Cyprus gets last-minute 10-b bailout

Cyprus clinched a last-ditch deal with international lenders to shut down its second-largest bank and inflict heavy losses on uninsured depositors, including wealthy Russians, in return for a 10 billion euro bailout.

The agreement came hours before a deadline to avert a collapse of the banking system in fraught negotiations between President Nicos Anastasiades and heads of the European Union, the European Central Bank and the International Monetary Fund.
Without a deal, Cyprus's banking system would have collapsed and the country could have become the first to crash out of the European single currency.

Swiftly backed by euro zone finance ministers, the plan will spare the Mediterranean island a financial meltdown by winding down the largely state-owned Popular Bank of Cyprus, also known as Laiki, and shifting deposits below 100,000 euros to the Bank of Cyprus to create a "good bank". Deposits above 100,000 euros in both banks, which are not guaranteed under EU law, will be frozen and used to resolve Laiki's debts and recapitalise Bank of Cyprus through a deposit/equity conversion.

The raid on uninsured Laiki depositors is expected to raise 4.2 billion euros, Eurogroup chairman Jeroen Dijssebloem said.

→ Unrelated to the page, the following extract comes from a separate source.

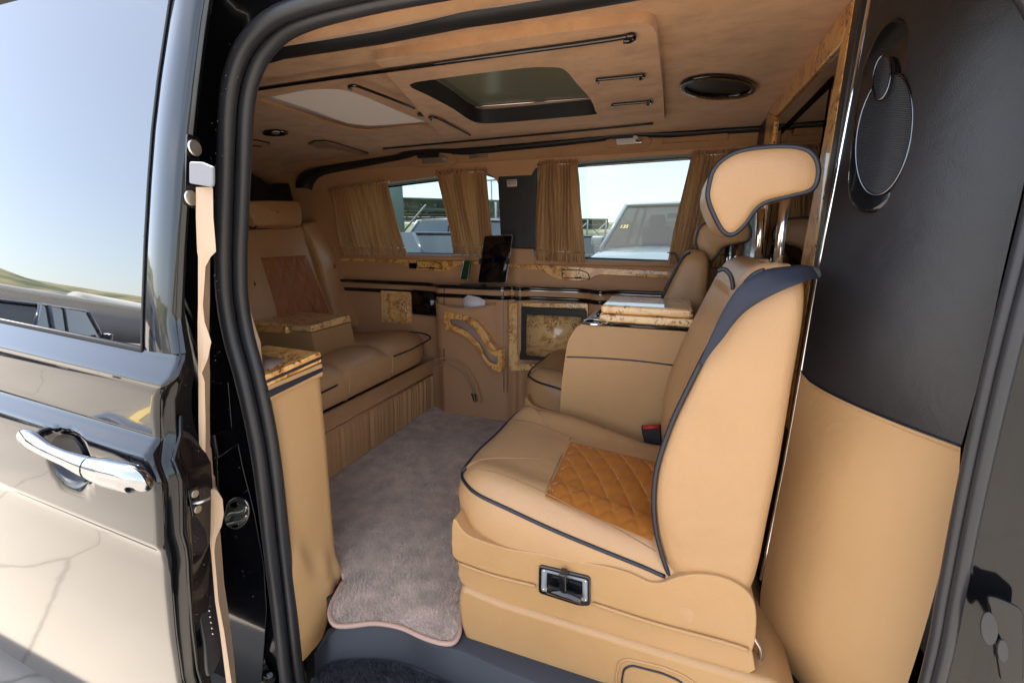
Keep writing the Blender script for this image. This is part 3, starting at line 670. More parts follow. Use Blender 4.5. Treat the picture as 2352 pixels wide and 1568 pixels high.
for i in range(0, len(sp_) - 1, 1):
    a, b = sp_[i], sp_[i + 1]; st.append(tube_geo([a.lerp(b, .15), a.lerp(b, .7)], .0008, 4))
v, f = merge_geo(st); mesh('stitching', v, f, 'stitch', ap, fix=False, kind='stuff')
# speaker pod on the black panel
pA, pB, pC = at(1990, 60, y=1.06), at(2140, 200, y=.97), at(1960, 440, y=1.03)
PN = (pB - pA).cross(pC - pA).normalized()
if PN.y > 0: PN = -PN
PP = (pA + PN * .022, PN)
spd = thing('door_speaker', 'glossy black oval speaker pod with chrome ringed grille high on the black leather panel', 'speaker', tuple(at(2030, 300, pl=PP)))
pod = [(2060, 40), (2085, 55), (2115, 95), (2138, 150), (2143, 200), (2135, 270), (2110, 360), (2065, 440), (2020, 480), (1990, 489), (1965, 480), (1948, 455), (1945, 410), (1955, 300), (1975, 170), (2005, 90), (2035, 50)]
prism('bezel', crom(tr(pod, pl=PP), 3, True), -PN * .03, 'gloss_black', spd, bevel=.007, seg=3)
PP2 = (pA + PN * .026, PN); PP3 = (pA + PN * .034, PN)
big = pxell(2032, 308, 62, 142, 40, .17, pl=PP2); small = pxell(2026, 178, 20, 52, 28, .15, pl=PP3)
for nm, e_ in (('woofer', big), ('tweeter', small)):
    c = sum(e_, V()) / len(e_)
    o = prism(nm + '_grille', e_, -PN * (.004 if nm == 'woofer' else .012), 'grey_plastic', spd, bevel=.001)
    tube('chrome_ring', [p + PN * .001 for p in e_], .0018, 'dark_chrome', o, closed=True)
    gm = []
    ax = (e_[0] - c); ay = (e_[len(e_) // 4] - c)
    for i in range(-28 if nm == 'woofer' else -10, 29 if nm == 'woofer' else 11):
        s = i / (29.0 if nm == 'woofer' else 11.0); wdt = math.sqrt(max(0, 1 - s * s)) * .97
        gm.append(tube_geo([c + ay * s - ax * wdt + PN * .001, c + ay * s + ax * wdt + PN * .001], .0009, 4))
    v, f = merge_geo(gm); mesh('grille_ribs', v, f, 'rubber', o, fix=False)

# =================================================================== DOOR OPENING: seal and jamb
YS = .75
sp = [at(a, b, y=YS) for a, b in ((668, 1600), (655, 1540), (638, 1400), (620, 1250), (602, 1100), (584, 990), (557, 870), (532, 780), (516, 690), (512, 600), (514, 480), (518, 350), (524, 230), (540, 155), (570, 95), (622, 45), (690, 15), (790, -12), (900, -35))]
sp += [at(a, b, y=YS) for a, b in ((1100, -70), (1400, -118), (1750, -165), (2080, -190), (2280, -150), (2400, -30), (2450, 130), (2440, 330), (2386, 560), (2328, 780), (2280, 980), (2236, 1180), (2196, 1380), (2156, 1568))]
sp += [V((sp[-1].x, YS, -.1)), V((sp[-1].x - .03, YS, -.33)), V((sp[0].x + .05, YS, -.33))]
sp = crom(sp, 5, True)
def lobe(cn, cd, r, a0=0, a1=360, n=14): return [(cn + r * math.cos(R(a0 + (a1 - a0) * i / n)), cd + r * math.sin(R(a0 + (a1 - a0) * i / n))) for i in range(n + 1)]
def sweep2(name, path, proff, mat, parent):
    P = path; N_ = len(P); rows = []
    for i, p in enumerate(P):
        t = P[(i + 1) % N_] - P[i - 1]; t = V((t.x, 0, t.z)).normalized(); nn = V((0, 1, 0)).cross(t); k = min(1, max(0, (p.x + .95) / 1.4))
        rows.append([p + nn * a + V((0, b, 0)) for a, b in proff(k)])
    rows.append(rows[0]); return grid(name, rows, mat, parent)
def mixl(A_, B_): return lambda k: [(a[0] + (b[0] - a[0]) * k, a[1] + (b[1] - a[1]) * k) for a, b in zip(A_, B_)]
sweep2('door_seal', sp, mixl(lobe(0, 0, .0175), lobe(0, 0, .0088)), 'rubber', van)
sweep2('inner_seal', sp, mixl(lobe(.011, .034, .0165), lobe(.010, .010, .0085)), 'rubber', van)
sweep2('seal_flange', sp, mixl([(.012, .045), (-.01, .07), (-.05, .10)], [(.012, .018), (.0, .04), (-.03, .08)]), 'rubber', van)
sweep2('door_jamb', sp, mixl([(.004, .025), (-.03, .022), (-.05, .012), (-.075, .012), (-.09, -.004), (-.13, -.008), (-.15, .0), (-.22, .0)], [(.002, .012), (-.014, .010), (-.024, .006), (-.04, .006), (-.05, -.002), (-.08, -.004), (-.11, .0), (-.20, .0)]), 'jamb_paint', van)
# door sill and step
zl = 0.004
ms = [(722, 1500), (740, 1470), (765, 1438), (850, 1433), (930, 1447), (990, 1478), (1060, 1492), (1150, 1532), (1300, 1590), (1500, 1660)]
E1 = crom([at(a, b, z=.0) for a, b in ms], 4)
ml = [(725, 1560), (740, 1530), (775, 1512), (860, 1508), (930, 1518), (985, 1540), (1050, 1570), (1150, 1620), (1300, 1690), (1500, 1790)]
E2 = crom([at(a, b, z=-.07) for a, b in ml], 4)
grid('door_sill', [[p + V((0, .12, 0)) for p in E1], E1, [a.lerp(b, .12) + V((0, 0, .004)) for a, b in zip(E1, E2)], [a.lerp(b, .6) + V((0, 0, -.004)) for a, b in zip(E1, E2)], E2, [p + V((0, .0, -.12)) for p in E2]], 'grey_plastic', van)
grid('step_tread', [[V((p.x, p.y + .02, -.078)) for p in E2], [V((p.x, .30, -.080)) for p in E2]], 'carpet_dark', van)
E2xy = [(p.x, p.y) for p in E2]
# fuzzy step mat
def fuzz(name, inside, x0, x1, y0_, y1_, z, n, h, wd, mat, parent, lean=.5):
    xs = rng.uniform(x0, x1, n); ys = rng.uniform(y0_, y1_, n)
    keep = np.array([inside(a, b) for a, b in zip(xs, ys)]); xs, ys = xs[keep], ys[keep]; n = len(xs)
    # combed direction drifts over the mat
    dirx = np.sin(xs * 9 + ys * 5) * .6 + rng.normal(0, .8, n); diry = np.cos(xs * 6 - ys * 8) * .6 + rng.normal(0, .8, n)
    hh = h * rng.uniform(.6, 1.2, n); an = rng.uniform(0, math.pi, n); dx, dy = np.cos(an) * wd, np.sin(an) * wd
    v = np.empty((n, 3, 3)); v[:, 0] = np.stack([xs - dx, ys - dy, np.full(n, z)], 1); v[:, 1] = np.stack([xs + dx, ys + dy, np.full(n, z)], 1)
    v[:, 2] = np.stack([xs + dirx * h * lean, ys + diry * h * lean, z + hh], 1)
    me = bpy.data.meshes.new(name); me.vertices.add(n * 3); me.vertices.foreach_set('co', v.reshape(-1)); me.loops.add(n * 3); me.loops.foreach_set('vertex_index', np.arange(n * 3, dtype=np.int32))
    me.polygons.add(n); me.polygons.foreach_set('loop_start', np.arange(0, n * 3, 3, dtype=np.int32)); me.polygons.foreach_set('loop_total', np.full(n, 3, dtype=np.int32)); me.update(); me.validate()
    return link(name, me, mat, parent, kind='stuff', smooth=False)
def before_e2(x, y):
    for (a, b), (c, d) in zip(E2xy, E2xy[1:]):
        if a <= x <= c: return y < b + (d - b) * (x - a) / max(1e-6, c - a) - .004
    return False
fuzz('step_pile', before_e2, -.95, -.20, .45, .80, -.078, 60000, .010, .0012, 'carpet_dark', van)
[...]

Laiki will effectively be shuttered, with thousands of job losses. Officials said senior bondholders in Laiki would be wiped out and those in Bank of Cyprus would have to make a contribution.

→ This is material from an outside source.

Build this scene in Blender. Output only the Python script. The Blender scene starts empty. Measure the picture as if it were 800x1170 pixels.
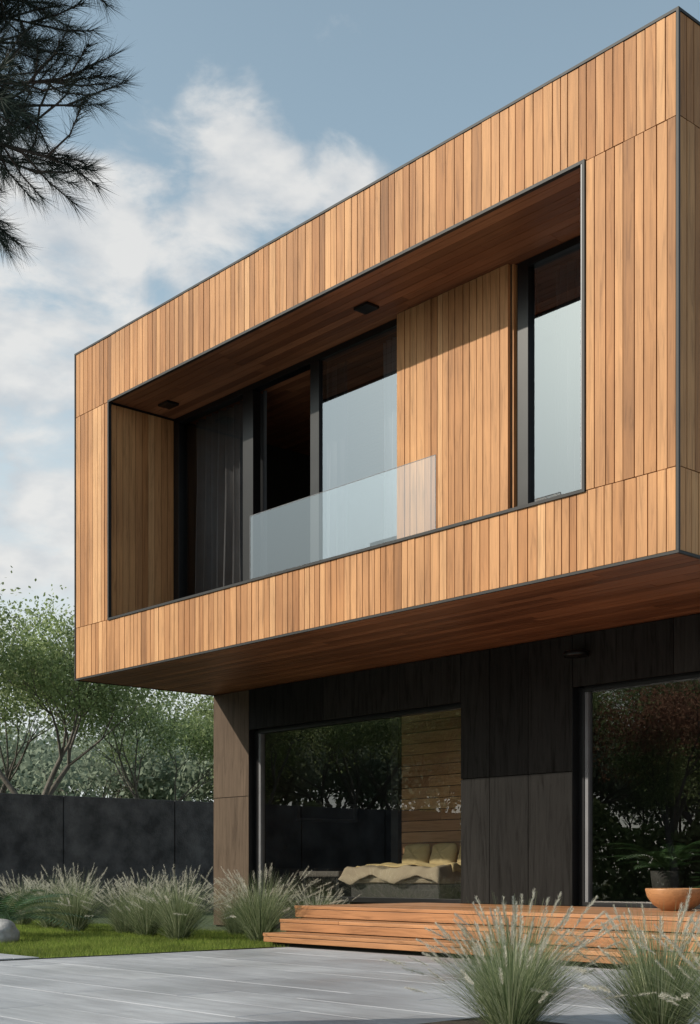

An EU spokesman said no across-the-board levy or tax would be imposed on deposits in Cypriot banks, although the hit on large account holders in the two biggest banks is likely to be far greater than initially planned. A first attempt at a deal last week collapsed when the Cypriot parliament rejected a proposed levy on all deposits.

Cyprus government spokesman Christos Stylianides said, "We averted a disorderly bankruptcy which would have led to an exit of Cyprus from the euro zone with unforeseeable consequences."

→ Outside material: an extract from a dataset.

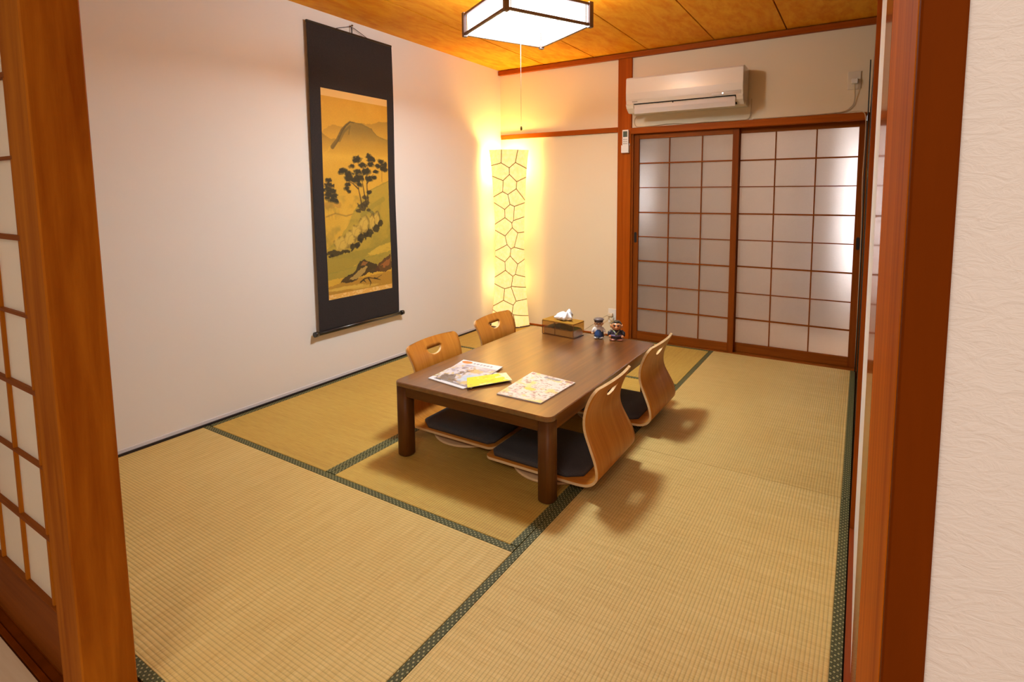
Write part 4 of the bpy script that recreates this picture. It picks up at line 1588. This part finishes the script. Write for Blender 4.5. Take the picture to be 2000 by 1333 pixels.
q = [(1.196, -2.062), (1.470, -2.125), (1.418, -2.372), (1.214, -2.318)]
flat_print('magazine', 'lower magazine with green and brown cover peeking out beneath the townscape magazine',
           [(1.198, -2.085), (1.482, -2.100), (1.440, -2.345), (1.213, -2.318)], HT + 0.0004, 0.0035, cover_under(), 'magazine')
flat_print('magazine', 'upper magazine with a townscape cover and an orange disc by the left chair',
           [(1.186, -2.030), (1.424, -2.022), (1.470, -2.325), (1.242, -2.300)], HT + 0.0046, 0.003, cover_town(), 'magazine')
flat_print('leaflet', 'bright yellow leaflet lying across the corner of the townscape magazine',
           [(1.376, -2.240), (1.490, -2.090), (1.572, -2.160), (1.458, -2.338)], HT + 0.0084, 0.0012, cover_yellow(), 'leaflet')
flat_print('magazine', 'pale magazine with a busy pinkish cover lying alone near the table corner',
           [(1.584, -2.006), (1.827, -2.034), (1.816, -2.314), (1.600, -2.318)], HT + 0.0004, 0.004, cover_map(), 'magazine')


# ------------------------------------------------------------------ tissue box
def amber(name, rgb, rough=0.06, body=0.0):
    mm, nt, b = mat(name)
    out = nt.nodes['Material Output']
    tr = N(nt, 'ShaderNodeBsdfTransparent')
    tr.inputs['Color'].default_value = lin(rgb)
    gl = N(nt, 'ShaderNodeBsdfGlossy')
    gl.inputs['Roughness'].default_value = rough
    mx = N(nt, 'ShaderNodeMixShader')
    mx.inputs[0].default_value = 0.10
    nt.links.new(tr.outputs[0], mx.inputs[1])
    nt.links.new(gl.outputs[0], mx.inputs[2])
    last = mx
    if body:
        df = N(nt, 'ShaderNodeBsdfDiffuse')
        df.inputs['Color'].default_value = lin((214, 156, 62))
        last = N(nt, 'ShaderNodeMixShader')
        last.inputs[0].default_value = body
        nt.links.new(mx.outputs[0], last.inputs[1])
        nt.links.new(df.outputs[0], last.inputs[2])
    nt.links.new(last.outputs[0], out.inputs['Surface'])
    return mm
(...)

Asked about the level of losses on uninsured depositors in Bank of Cyprus, he told state radio, "The assessment is that it will be under or around 30 per cent." The Cyprus central bank said the agreement had also avoided the disorderly default of Laiki Bank. Among Cypriots, there was a mood of wariness about the deal. "How long will it last?" asked Georgia Xenophontos, 23, a hotel receptionist in Nicosia. "Why should anyone believe anything this government says?"

German Finance Minister Wolfgang Schaeuble said Cypriot lawmakers would not need to vote on the new scheme, since they had already enacted a law on procedures for bank resolution.

The EU and IMF required that Cyprus raise 5.8 billion euros from its banking sector towards its own financial rescue in return for 10 billion euros in international loans. The head of the EU rescue fund said Cyprus should receive the first emergency funds in May.